* [Directive]
Give back an exact copy of the lines from the start of the material through the line bearing "C.camera = cam". Include both ends and nothing else.

* [Task input]
......

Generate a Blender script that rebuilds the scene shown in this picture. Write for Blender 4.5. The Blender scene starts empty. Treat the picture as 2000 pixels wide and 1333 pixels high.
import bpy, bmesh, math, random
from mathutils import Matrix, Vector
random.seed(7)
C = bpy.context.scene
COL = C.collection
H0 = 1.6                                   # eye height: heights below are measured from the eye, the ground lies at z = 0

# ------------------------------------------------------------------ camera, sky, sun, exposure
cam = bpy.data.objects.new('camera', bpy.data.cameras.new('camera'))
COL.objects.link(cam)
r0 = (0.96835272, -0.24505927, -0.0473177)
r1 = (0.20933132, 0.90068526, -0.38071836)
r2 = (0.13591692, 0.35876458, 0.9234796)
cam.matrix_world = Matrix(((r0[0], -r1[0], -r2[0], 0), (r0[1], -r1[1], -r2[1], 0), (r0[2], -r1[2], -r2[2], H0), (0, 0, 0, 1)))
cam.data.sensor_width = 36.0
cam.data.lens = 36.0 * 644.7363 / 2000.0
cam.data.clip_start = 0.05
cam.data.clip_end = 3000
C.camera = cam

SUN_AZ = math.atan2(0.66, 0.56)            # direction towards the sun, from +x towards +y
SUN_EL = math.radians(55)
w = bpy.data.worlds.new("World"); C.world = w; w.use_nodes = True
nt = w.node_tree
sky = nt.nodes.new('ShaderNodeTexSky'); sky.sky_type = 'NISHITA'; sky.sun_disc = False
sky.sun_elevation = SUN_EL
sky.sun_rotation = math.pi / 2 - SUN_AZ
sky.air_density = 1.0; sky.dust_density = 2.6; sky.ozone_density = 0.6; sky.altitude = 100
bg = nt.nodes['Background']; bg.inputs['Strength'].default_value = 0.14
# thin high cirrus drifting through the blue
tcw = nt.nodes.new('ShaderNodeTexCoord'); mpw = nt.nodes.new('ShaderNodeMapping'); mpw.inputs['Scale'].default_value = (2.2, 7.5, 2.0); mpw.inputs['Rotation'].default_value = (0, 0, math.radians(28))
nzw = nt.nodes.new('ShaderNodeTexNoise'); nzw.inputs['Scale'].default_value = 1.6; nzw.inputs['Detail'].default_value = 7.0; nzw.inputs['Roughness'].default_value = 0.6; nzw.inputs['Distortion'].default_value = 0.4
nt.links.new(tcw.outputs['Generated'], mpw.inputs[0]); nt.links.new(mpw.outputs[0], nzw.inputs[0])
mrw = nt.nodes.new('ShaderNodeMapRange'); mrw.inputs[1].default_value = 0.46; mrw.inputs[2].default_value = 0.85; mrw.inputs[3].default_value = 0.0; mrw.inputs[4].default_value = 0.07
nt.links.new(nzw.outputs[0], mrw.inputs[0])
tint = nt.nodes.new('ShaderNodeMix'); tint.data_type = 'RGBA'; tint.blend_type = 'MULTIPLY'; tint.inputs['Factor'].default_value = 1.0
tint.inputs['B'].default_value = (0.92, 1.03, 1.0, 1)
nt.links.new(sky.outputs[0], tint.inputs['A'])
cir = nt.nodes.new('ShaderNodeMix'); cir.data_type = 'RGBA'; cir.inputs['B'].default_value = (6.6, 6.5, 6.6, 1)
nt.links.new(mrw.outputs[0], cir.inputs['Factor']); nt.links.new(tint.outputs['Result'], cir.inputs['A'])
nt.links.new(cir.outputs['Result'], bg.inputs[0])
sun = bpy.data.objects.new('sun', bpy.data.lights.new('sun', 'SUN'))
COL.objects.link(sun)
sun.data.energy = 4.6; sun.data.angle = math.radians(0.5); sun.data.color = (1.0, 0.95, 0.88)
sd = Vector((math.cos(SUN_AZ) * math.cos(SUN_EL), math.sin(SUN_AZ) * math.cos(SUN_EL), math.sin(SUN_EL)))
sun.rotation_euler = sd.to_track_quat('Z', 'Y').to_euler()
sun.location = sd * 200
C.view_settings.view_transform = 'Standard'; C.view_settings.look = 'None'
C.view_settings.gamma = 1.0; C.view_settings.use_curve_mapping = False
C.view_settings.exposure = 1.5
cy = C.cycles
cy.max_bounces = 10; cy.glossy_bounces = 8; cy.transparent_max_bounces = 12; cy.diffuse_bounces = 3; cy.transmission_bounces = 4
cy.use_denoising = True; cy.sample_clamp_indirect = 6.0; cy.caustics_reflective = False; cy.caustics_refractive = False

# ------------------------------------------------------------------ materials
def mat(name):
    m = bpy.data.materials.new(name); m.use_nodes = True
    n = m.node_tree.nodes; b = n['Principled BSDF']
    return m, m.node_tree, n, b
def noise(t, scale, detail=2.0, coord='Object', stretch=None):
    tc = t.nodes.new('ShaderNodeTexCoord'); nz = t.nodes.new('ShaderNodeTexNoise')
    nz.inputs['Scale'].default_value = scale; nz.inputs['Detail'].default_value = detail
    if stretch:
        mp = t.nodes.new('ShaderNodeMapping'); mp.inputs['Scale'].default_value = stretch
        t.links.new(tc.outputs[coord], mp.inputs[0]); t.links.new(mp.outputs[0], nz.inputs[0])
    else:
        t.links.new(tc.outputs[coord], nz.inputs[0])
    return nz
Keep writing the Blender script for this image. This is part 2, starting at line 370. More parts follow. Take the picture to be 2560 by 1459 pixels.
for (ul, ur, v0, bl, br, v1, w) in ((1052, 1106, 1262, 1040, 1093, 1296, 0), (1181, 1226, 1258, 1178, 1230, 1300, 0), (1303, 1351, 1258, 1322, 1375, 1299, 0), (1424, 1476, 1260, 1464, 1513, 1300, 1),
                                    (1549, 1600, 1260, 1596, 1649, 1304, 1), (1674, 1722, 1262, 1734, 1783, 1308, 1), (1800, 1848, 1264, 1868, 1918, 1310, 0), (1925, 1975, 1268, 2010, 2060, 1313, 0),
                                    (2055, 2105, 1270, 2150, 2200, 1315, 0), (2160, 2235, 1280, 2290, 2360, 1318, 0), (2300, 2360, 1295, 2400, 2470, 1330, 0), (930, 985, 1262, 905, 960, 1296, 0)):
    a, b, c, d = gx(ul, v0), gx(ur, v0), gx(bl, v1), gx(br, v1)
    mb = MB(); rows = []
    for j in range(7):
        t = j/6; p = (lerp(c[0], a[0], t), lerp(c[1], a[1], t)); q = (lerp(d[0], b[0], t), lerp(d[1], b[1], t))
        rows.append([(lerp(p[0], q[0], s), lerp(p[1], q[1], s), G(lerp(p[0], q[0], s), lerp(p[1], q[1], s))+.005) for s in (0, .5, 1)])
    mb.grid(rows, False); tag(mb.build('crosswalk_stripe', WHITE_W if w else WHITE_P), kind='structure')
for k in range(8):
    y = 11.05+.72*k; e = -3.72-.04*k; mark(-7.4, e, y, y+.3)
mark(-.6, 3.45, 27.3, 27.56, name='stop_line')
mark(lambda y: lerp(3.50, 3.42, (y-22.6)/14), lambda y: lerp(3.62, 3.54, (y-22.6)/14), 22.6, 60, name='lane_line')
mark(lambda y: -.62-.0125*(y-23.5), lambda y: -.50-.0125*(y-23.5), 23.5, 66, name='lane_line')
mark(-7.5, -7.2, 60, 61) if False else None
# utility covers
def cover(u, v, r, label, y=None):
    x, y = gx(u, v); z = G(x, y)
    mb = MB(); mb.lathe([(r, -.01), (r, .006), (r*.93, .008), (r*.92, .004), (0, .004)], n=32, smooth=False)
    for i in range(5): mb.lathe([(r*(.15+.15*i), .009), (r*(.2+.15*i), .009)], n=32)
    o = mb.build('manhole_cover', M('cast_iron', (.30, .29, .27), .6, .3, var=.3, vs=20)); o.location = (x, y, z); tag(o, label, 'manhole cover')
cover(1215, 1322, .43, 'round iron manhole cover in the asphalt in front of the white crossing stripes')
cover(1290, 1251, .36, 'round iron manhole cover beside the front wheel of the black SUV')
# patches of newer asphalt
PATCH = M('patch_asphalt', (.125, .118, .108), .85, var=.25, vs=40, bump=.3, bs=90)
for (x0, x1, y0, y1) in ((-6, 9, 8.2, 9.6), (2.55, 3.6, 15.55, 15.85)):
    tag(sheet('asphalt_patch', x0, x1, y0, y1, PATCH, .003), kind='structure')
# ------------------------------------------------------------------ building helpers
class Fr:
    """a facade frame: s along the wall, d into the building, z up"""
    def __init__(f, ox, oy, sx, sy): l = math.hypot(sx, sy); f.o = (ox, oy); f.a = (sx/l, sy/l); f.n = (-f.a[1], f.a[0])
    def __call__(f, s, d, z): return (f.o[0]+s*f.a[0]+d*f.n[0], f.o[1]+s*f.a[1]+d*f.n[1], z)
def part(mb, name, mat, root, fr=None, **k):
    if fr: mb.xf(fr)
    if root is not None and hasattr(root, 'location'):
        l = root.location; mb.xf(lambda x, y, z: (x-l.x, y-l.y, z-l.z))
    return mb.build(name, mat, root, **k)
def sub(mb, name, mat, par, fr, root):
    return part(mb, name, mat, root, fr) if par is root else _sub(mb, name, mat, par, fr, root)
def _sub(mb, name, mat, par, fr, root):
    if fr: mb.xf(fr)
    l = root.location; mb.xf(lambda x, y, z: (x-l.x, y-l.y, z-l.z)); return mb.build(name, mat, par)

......

* [Problem solution]
Generate a Blender script that rebuilds the scene shown in this picture. Write for Blender 4.5. The Blender scene starts empty. Treat the picture as 2000 pixels wide and 1333 pixels high.
import bpy, bmesh, math, random
from mathutils import Matrix, Vector
random.seed(7)
C = bpy.context.scene
COL = C.collection
H0 = 1.6                                   # eye height: heights below are measured from the eye, the ground lies at z = 0

# ------------------------------------------------------------------ camera, sky, sun, exposure
cam = bpy.data.objects.new('camera', bpy.data.cameras.new('camera'))
COL.objects.link(cam)
r0 = (0.96835272, -0.24505927, -0.0473177)
r1 = (0.20933132, 0.90068526, -0.38071836)
r2 = (0.13591692, 0.35876458, 0.9234796)
cam.matrix_world = Matrix(((r0[0], -r1[0], -r2[0], 0), (r0[1], -r1[1], -r2[1], 0), (r0[2], -r1[2], -r2[2], H0), (0, 0, 0, 1)))
cam.data.sensor_width = 36.0
cam.data.lens = 36.0 * 644.7363 / 2000.0
cam.data.clip_start = 0.05
cam.data.clip_end = 3000
C.camera = cam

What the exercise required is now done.